2018年(H30年)頃からの傾向のように思いますが、肘関節の人工骨頭置換事例において不可解な決定が続いておりますのでご紹介するとともに、このサイトをご覧の方で類似事例がございましたらと思い掲載します。

事例

ケースその1
男性・41歳(申請時点)
申請:平成30年
結果:障害手当金相当であるが、労災一時金を受給しているため不支給とする決定→(審査請求)障害手当金相当でかつ治っていないものとして障害厚生年金3級(14号)とする→(再審査請求)障害厚生年金3級(12号)には該当しないとして棄却

概要
平成27年11月に労災事故により右肘を負傷し、その後平成28年5月に肘関節橈骨部分に人工骨頭置換術実施。労災の給付と併せて、その後平成30年6月に障害厚生年金の申請も行ったが、上記理由で不支給となる。その後同年12月に当事務所へ依頼し、審査請求を進めることとなる。

ケースその2
男性・49歳(申請時点)
申請:平成31年
結果:障害手当金相当であるが、労災一時金を受給しているため不支給とする決定→(審査請求)棄却
概要
平成29年1月に労災事故により右肘を負傷し、その後同年7月に肘関節橈骨部分に人工骨頭置換術実施。労災の給付と併せて、その後平成31年1月に障害厚生年金の申請も行ったが、上記理由で3級にはならないという結論となる。その後、令和元年10月に当事務所へ依頼し、審査請求を進めることとなる。

事例

当事務所依頼後の経過

障害認定基準では、「一上肢の 3 大関節中 1 関節以上に人工骨頭又は人工関節をそう入置換したもの」は3級と認定する旨が規定されています。

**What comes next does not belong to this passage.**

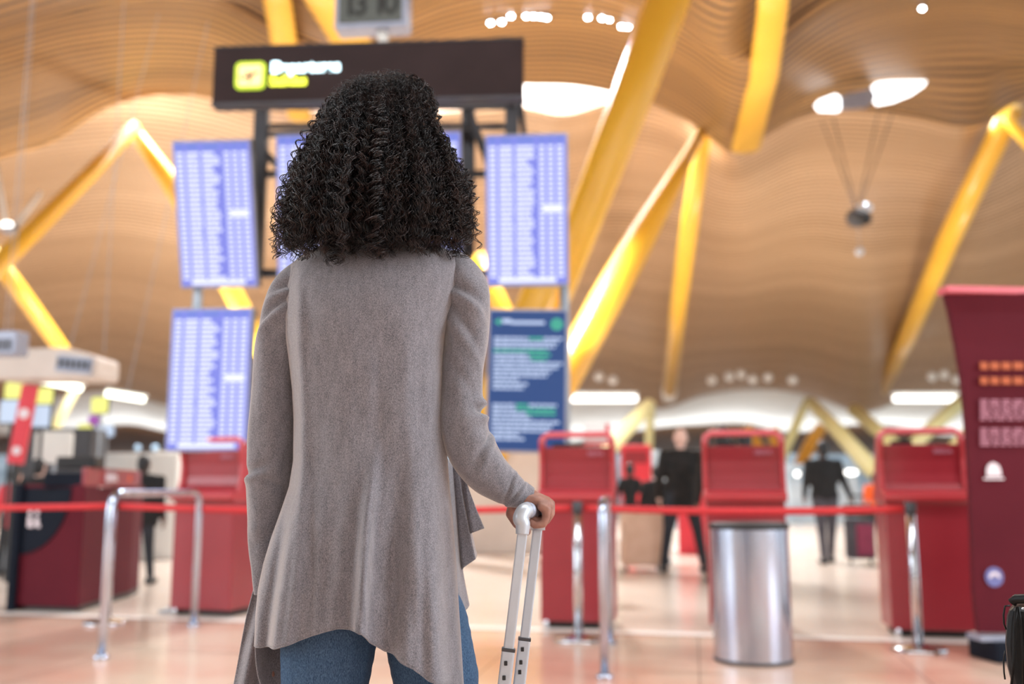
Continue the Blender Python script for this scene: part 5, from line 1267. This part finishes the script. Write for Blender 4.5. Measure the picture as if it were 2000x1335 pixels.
# ------------------------------------------------------------------ black handbag at the right edge
hb = P(2010, 1335, 1.75); b = thing('handbag', 'black leather handbag with thin laces cut by the right edge', 'bag', (P(1985, 1335, 1.75).x, 1.75, .53))
bo = Vector((P(1985, 1335, 1.75).x, 1.75, .53))
def HB(px, py, Y=1.75): return P(px, py, Y) - bo
zt_ = HB(1985, 1180).z
sil = [(HB(1967, 1182).x, HB(0, 1182).z), (HB(1964, 1215).x, HB(0, 1215).z), (HB(1962, 1260).x, HB(0, 1260).z), (HB(1966, 1305).x, HB(0, 1305).z), (HB(1976, 1345).x, HB(0, 1345).z), (HB(1982, 1400).x, HB(0, 1400).z), (HB(2250, 1400).x, HB(0, 1400).z), (HB(2270, 1300).x, HB(0, 1300).z), (HB(2255, 1182).x, HB(0, 1182).z)]
bagR = Matrix.Translation((HB(1963, 1200).x, 0, 0)) @ Matrix.Rotation(math.radians(-30), 4, 'Z') @ Matrix.Translation((-HB(1963, 1200).x, 0, 0))
MB().prism(sil, .11, 'y', bagR @ Matrix.Translation((0, .06, 0))).build('bag_body', M['leather'], b, bevel=.018)
MB().tube([HB(1977, 1176, 1.74), HB(1984, 1169, 1.735), HB(2100, 1166, 1.66), HB(2250, 1176, 1.58)], .008, 12).build('top_roll', M['leather'], b, smooth=True)
for (q) in ([(1986, 1185), (1981, 1220), (1980, 1290), (1975, 1340)], [(1988, 1184), (1994, 1215), (1998, 1270), (1999, 1340)]):
    MB().tube([HB(a_, b_, 1.735) for a_, b_ in q], .0022, 8).build('piping', M['leather'], b, smooth=True)
MB().tube([HB(1972, 1182, 1.748), HB(1963, 1183, 1.745), HB(1960, 1200, 1.745), HB(1961, 1218, 1.745), HB(1965, 1228, 1.748)], .0016, 8).build('lace', M['leather'], b, smooth=True)
MB().tube([HB(1963, 1270, 1.748), HB(1960, 1290, 1.745), HB(1961, 1312, 1.743), HB(1963, 1326, 1.743)], .0014, 8).build('lace', M['leather'], b, smooth=True)
for py_ in (1189, 1200): MB().sphere(tuple(HB(1998, py_, 1.748)), .0035, 10, 8).build('metal_stud', M['chrome'], b, smooth=True)
MB().tube([HB(2110 - 66*math.cos(k*PI/14), 1172 - 150*math.sin(k*PI/14)**.7, 1.68) for k in range(15)], .006, 10).build('carry_handle', M['leather'], b, smooth=True)

zb_ = P(1982, 1400, 1.75).z
t = thing('suitcase', 'dark upright suitcase under the black handbag at the right edge', 'suitcase', (P(2120, 1335, 1.75).x, 1.72, 0))
MB().box((0, 0, (zb_ - .02)/2 + .02), (.26, .34, zb_ - .09)).build('shell', M['black'], t, bevel=.03)
for sx in (-1, 1):
    for sy in (-1, 1): MB().tube([(sx*.09 - .011, sy*.13, .025), (sx*.09 + .011, sy*.13, .025)], .025, 14).build('wheel', M['frame'], t, smooth=True)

いずれのケースも、裁定請求自体は請求者ご自身で行われたケースなのですが、この人工体を関節に入れた場合の規定自体は、障害年金を扱う社労士にとっては常識的なところですから、本件でなぜ認定がなされないのか疑問がありました。

特にケース1の依頼者様の場合では、書類を拝見した段階ではやや丁寧でないところがあったので、そういうところが原因なのかなとも思っていました。
しかし、審査請求をすすめて、保険者や審査官らが述べるところでは、

この規定は、「1関節」とは本件では右肘関節ですが、この肘関節の構成部分全てが
人工体に置き換わっていないといけないので、橈骨部分だけではこの規定は適用されない

という理由でありました。

肘関節の仕組み

  • 肘関節は、上腕骨と尺骨と橈骨の3つで構成されています(上図参照)。

    このうち、上腕骨と尺骨のつながりで要するに肘の曲げ伸ばしの運動を行います。
    橈骨は、旋回と言って、要するに手の平を返すような動きを司ります。

    そして、肘関節のうち、上腕骨と尺骨はセットですから、肘の曲げ伸ばしの部分に損傷がある場合には、上腕骨と尺骨に人工関節を入れることになります。
    橈骨の場合には人工骨頭をいれることになります。

審査の疑念

  • 上肢に係る障害認定基準においては、「一上肢の3大関節中1関節以上に人工骨頭又は人工関節をそう入置換したものや両上肢の3大関節中1関節以上にそれぞれ人工骨頭又は人工関節をそう入置換したものは 3 級と認定する」との規定があります。

    審査側の見解を平たく言うと、肘関節とは3つの構成部分で1関節➡だから、橈骨だけだったら1/3関節だからアウト、ということのようです。
    ぶっちゃけた感想としては、ホントにしょうもないなとおもうような屁理屈だなぁと思いました。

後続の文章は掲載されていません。